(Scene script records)
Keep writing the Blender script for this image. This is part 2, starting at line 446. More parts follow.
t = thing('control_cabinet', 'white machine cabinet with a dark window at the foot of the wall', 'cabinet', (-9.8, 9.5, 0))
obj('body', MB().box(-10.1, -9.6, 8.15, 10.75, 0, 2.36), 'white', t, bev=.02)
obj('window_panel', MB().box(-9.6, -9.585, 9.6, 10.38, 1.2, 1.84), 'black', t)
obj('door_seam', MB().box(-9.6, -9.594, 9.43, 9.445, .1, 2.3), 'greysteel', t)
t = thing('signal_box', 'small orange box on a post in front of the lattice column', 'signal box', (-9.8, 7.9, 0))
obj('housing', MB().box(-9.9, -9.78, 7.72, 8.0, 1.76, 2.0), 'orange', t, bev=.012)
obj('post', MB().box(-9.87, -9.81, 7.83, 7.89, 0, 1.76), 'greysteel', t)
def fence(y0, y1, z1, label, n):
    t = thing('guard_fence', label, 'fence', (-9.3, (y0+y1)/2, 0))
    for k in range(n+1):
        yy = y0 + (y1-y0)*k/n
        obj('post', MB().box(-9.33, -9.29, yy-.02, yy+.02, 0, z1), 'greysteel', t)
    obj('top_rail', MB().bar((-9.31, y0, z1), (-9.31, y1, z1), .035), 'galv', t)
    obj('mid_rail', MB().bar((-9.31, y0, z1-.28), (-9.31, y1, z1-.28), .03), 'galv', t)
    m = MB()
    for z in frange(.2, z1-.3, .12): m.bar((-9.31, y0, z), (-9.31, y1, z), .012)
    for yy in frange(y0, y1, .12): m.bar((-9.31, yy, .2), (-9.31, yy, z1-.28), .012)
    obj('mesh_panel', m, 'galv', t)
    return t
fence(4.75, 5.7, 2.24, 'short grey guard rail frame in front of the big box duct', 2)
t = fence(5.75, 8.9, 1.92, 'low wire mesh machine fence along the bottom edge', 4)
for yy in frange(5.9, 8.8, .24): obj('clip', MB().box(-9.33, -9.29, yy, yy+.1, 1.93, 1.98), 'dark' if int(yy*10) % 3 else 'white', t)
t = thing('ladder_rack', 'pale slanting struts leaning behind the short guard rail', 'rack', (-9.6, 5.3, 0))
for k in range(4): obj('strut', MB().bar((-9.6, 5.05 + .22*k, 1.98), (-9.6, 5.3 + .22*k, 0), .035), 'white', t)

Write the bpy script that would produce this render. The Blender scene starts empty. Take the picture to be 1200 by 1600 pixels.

Task objective | Output the listing above exactly as it appears.

Response to the exercise |
Keep writing the Blender script for this image. This is part 2, starting at line 446. More parts follow.
t = thing('control_cabinet', 'white machine cabinet with a dark window at the foot of the wall', 'cabinet', (-9.8, 9.5, 0))
obj('body', MB().box(-10.1, -9.6, 8.15, 10.75, 0, 2.36), 'white', t, bev=.02)
obj('window_panel', MB().box(-9.6, -9.585, 9.6, 10.38, 1.2, 1.84), 'black', t)
obj('door_seam', MB().box(-9.6, -9.594, 9.43, 9.445, .1, 2.3), 'greysteel', t)
t = thing('signal_box', 'small orange box on a post in front of the lattice column', 'signal box', (-9.8, 7.9, 0))
obj('housing', MB().box(-9.9, -9.78, 7.72, 8.0, 1.76, 2.0), 'orange', t, bev=.012)
obj('post', MB().box(-9.87, -9.81, 7.83, 7.89, 0, 1.76), 'greysteel', t)
def fence(y0, y1, z1, label, n):
    t = thing('guard_fence', label, 'fence', (-9.3, (y0+y1)/2, 0))
    for k in range(n+1):
        yy = y0 + (y1-y0)*k/n
        obj('post', MB().box(-9.33, -9.29, yy-.02, yy+.02, 0, z1), 'greysteel', t)
    obj('top_rail', MB().bar((-9.31, y0, z1), (-9.31, y1, z1), .035), 'galv', t)
    obj('mid_rail', MB().bar((-9.31, y0, z1-.28), (-9.31, y1, z1-.28), .03), 'galv', t)
    m = MB()
    for z in frange(.2, z1-.3, .12): m.bar((-9.31, y0, z), (-9.31, y1, z), .012)
    for yy in frange(y0, y1, .12): m.bar((-9.31, yy, .2), (-9.31, yy, z1-.28), .012)
    obj('mesh_panel', m, 'galv', t)
    return t
fence(4.75, 5.7, 2.24, 'short grey guard rail frame in front of the big box duct', 2)
t = fence(5.75, 8.9, 1.92, 'low wire mesh machine fence along the bottom edge', 4)
for yy in frange(5.9, 8.8, .24): obj('clip', MB().box(-9.33, -9.29, yy, yy+.1, 1.93, 1.98), 'dark' if int(yy*10) % 3 else 'white', t)
t = thing('ladder_rack', 'pale slanting struts leaning behind the short guard rail', 'rack', (-9.6, 5.3, 0))
for k in range(4): obj('strut', MB().bar((-9.6, 5.05 + .22*k, 1.98), (-9.6, 5.3 + .22*k, 0), .035), 'white', t)

Write the bpy script that would produce this render. The Blender scene starts empty. Take the picture to be 1200 by 1600 pixels.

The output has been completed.